R. Si je me réfère à ce que mes collègues m’ont dit — je veux dire mes collègues qui étaient sur place eux-mêmes —, ces armes devaient être utilisées pour pouvoir s’emparer du pouvoir, que ce soit après qu’il y ait eu fusion des deux forces combattantes ou que ce soit dans le cas où il y aurait reprise des hostilités.
Q. Est-ce que vous vous souvenez du type d’armes qui a été dissimulé ?
R. J’ai déjà répondu à cette question hier. J’ai précisé que nous n’avions pas caché des armes, mais que c’étaient plutôt des munitions. Et c’étaient des roquettes, des bombes, ainsi que des munitions pour armes légères.

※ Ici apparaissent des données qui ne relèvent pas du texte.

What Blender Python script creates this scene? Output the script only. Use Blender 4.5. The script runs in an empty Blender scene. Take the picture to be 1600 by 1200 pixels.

Q. Merci pour cet éclaircissement. Vous avez mentionné deux autres endroits où ces armes ont été cachées — et je crois que vous avez mentionné Kaniga et Gatuna, ainsi que Mutura —, et vous avez dit que des armes avaient été cachées à ces endroits au cours de cette période ; est-ce bien exact ?
R. J’ai parlé de Kaniga qui se situe près de Gatuna, et j’ai ensuite parlé de Ngarama qui se situe dans la région du Mutara.
Q. Est-ce que vous vous souvenez de la quantité exacte d’armes qui ont été dissimulées dans ces deux autres endroits ?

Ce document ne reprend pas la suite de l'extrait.